Question to the Department for Education:
To ask the Secretary of State for Education, if he will make an assessment of the potential merits of compulsory knife crime education and prevention in the Personal, Social, Health and Economic or Citizenship curriculum of (a) primary and (b) secondary schools; and if he will make a statement.
We know how important it is that young people understand the dangers of knife crime. Schools can currently choose to include lessons on weapons awareness and gangs as part of their school curriculum.
Through the Children and Social Work Act 2017, the Government is making the subjects of Relationships Education compulsory in primary schools, and Relationships and Sex Education compulsory in secondary schools. These subjects will help young people understand safe, respectful and positive relationships and appropriate ways of resolving conflict.

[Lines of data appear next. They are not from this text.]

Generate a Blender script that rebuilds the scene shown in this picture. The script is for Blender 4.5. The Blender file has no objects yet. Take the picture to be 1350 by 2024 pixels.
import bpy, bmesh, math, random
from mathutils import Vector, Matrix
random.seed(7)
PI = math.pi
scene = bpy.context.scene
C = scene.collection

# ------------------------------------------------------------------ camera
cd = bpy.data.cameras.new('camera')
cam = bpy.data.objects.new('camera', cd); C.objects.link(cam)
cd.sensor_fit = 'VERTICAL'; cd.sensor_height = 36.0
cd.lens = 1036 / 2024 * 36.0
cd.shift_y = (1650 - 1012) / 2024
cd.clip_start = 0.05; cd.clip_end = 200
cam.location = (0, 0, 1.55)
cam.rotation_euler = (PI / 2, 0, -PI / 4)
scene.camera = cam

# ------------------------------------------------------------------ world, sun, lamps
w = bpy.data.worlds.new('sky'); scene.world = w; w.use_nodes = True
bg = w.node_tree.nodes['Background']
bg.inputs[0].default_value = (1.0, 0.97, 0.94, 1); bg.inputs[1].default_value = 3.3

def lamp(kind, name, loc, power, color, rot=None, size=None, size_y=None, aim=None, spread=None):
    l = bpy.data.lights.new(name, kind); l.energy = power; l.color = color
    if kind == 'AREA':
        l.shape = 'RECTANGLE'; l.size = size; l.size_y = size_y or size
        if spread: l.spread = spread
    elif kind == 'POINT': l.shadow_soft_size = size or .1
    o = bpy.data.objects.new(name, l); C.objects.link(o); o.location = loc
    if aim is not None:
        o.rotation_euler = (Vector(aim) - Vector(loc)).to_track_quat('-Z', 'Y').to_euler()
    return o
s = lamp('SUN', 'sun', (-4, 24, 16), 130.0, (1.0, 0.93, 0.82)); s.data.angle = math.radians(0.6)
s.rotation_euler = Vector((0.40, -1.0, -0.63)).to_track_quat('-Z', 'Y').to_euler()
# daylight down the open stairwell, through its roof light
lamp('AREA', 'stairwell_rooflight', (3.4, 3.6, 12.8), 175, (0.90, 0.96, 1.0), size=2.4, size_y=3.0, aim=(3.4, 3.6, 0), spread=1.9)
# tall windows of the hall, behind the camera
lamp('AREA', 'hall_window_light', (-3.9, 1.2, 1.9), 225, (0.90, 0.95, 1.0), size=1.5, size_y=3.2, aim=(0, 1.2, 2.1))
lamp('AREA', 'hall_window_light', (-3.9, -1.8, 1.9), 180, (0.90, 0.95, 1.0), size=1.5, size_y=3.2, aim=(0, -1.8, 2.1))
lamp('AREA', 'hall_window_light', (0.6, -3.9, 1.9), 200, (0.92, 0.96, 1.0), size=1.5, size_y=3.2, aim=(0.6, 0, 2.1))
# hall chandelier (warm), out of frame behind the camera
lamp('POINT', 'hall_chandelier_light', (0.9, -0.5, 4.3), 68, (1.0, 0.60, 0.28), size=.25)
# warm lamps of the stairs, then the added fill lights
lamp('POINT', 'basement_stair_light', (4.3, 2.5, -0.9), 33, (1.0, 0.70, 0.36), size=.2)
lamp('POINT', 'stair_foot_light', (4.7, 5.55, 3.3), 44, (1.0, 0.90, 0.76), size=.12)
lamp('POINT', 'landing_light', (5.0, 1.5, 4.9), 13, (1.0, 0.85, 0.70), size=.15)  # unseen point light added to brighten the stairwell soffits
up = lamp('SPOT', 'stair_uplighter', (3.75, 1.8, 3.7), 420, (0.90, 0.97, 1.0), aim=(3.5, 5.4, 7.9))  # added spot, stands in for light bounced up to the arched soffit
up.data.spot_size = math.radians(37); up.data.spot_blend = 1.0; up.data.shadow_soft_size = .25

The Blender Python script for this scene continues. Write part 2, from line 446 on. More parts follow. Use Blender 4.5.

The Act also provides a power for the Secretary of State to make Personal, Social, Health and Economic (PSHE) education (or elements therein) mandatory in all schools.
The Department recently conducted a wide-ranging engagement process, including a public call for evidence, on the scope of the subjects, and on the status of PSHE. Departmental officials are assessing the evidence gathered during the engagement process, to support decisions on subject content and on the status of PSHE. The Department plans to publish the results of the engagement process shortly, alongside a consultation on draft regulations and accompanying statutory guidance, before laying the regulations in the House for debate.